US-style software patent law rejected by Europe
The parliament in Strasbourg, France, yesterday voted 648 to 14 to throw out a draft law protecting inventions that combine software and machinery, such as code that reduces battery consumption on mobile phones.
The assembly opposed US-style limits on public use of software and ruled out a compromise with EU governments which endorsed the law in March.
“We buried a bad law and did so without flowers,” said Eva Lichtenberger, an Austrian member of the parliament’s Green group.
“The legislation would have hindered the development of small companies and helped big businesses because they are the only ones that can afford patent lawyers and litigation costs,” she said.
EU governments were counting on the legislation to encourage investment by creating a single framework for these kinds of patents.
A lack of uniform rules in the 25-nation bloc means European companies like Ericsson AB, the world’s biggest maker of wireless networks, and SAP AG, the No 1 business-management software maker, trail US businesses such as International Business Machines Corp in patenting software.
The defeat is “a missed opportunity”, said Mark MacGann, director general of the European Information, Communications and Consumer Electronics Technology Industry Association, which represents companies including Nokia, Siemens, SAP and Ericsson.
“Harmonisation would have been an optimal solution,” he said.
Advocates of so-called open-source software, such as the Linux operating system, had lobbied the parliament to restrict software patents because of concerns the EU would follow the US approach, which gives patent protection to software and ideas such as internet pop-up advertising.
Patents can leave open- source developers and users vulnerable to infringement claims for inadvertently distributing patented methods.
Unlike copyright, patents give holders exclusive rights to a technology for a set number of years.
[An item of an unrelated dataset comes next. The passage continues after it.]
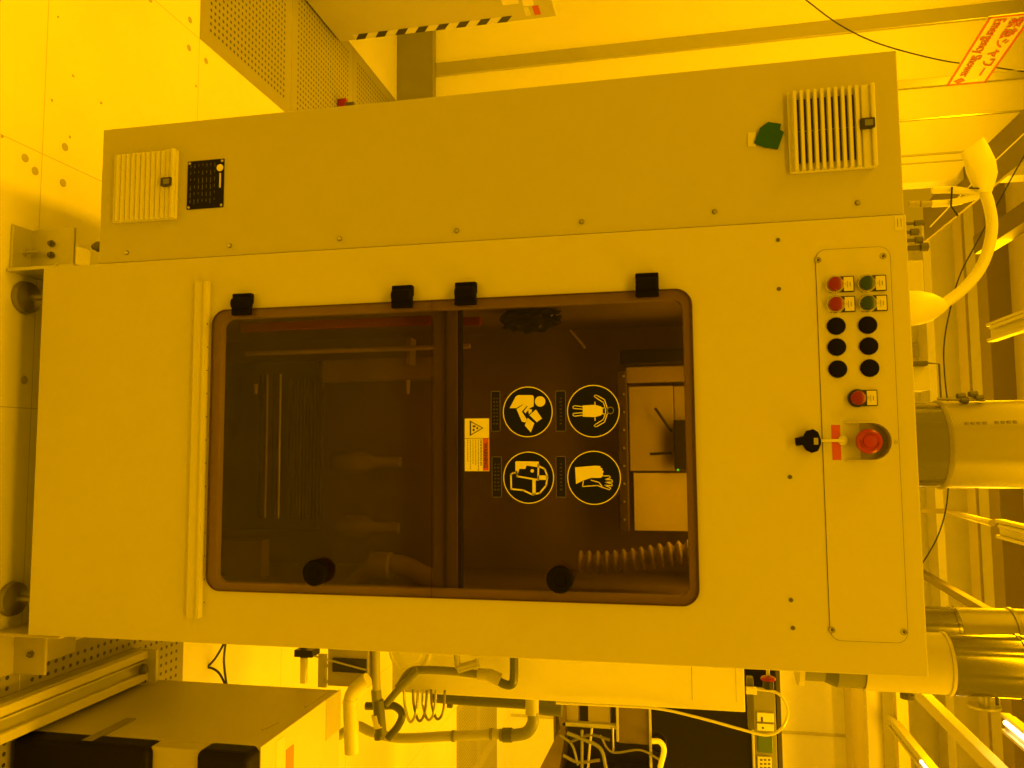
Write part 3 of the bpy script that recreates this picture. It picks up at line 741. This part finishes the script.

Patent holders can charge a license fee for their invention and restrict who uses it.
Companies are increasingly seeking this protection for computer- driven inventions, which account for about a fifth of patent applications in Europe.
“There is important innovation coming out of the software industry,” Steve Ballmer, chief executive of Microsoft Corp, the world’s largest software maker, said in Paris yesterday before the parliament vote.
“We think that innovation needs to be protected.”
The European Commission proposed legislation on the patenting of “computer-implemented inventions” in 2002 to chip away at disparate national patent enforcement rules and reduce the regulatory burden on Europe’s technology industry.
The rejection emboldens a group of policymakers in Europe who are spearheading resistance to EU market-opening proposals and championing the rights of national regulators, workers and companies.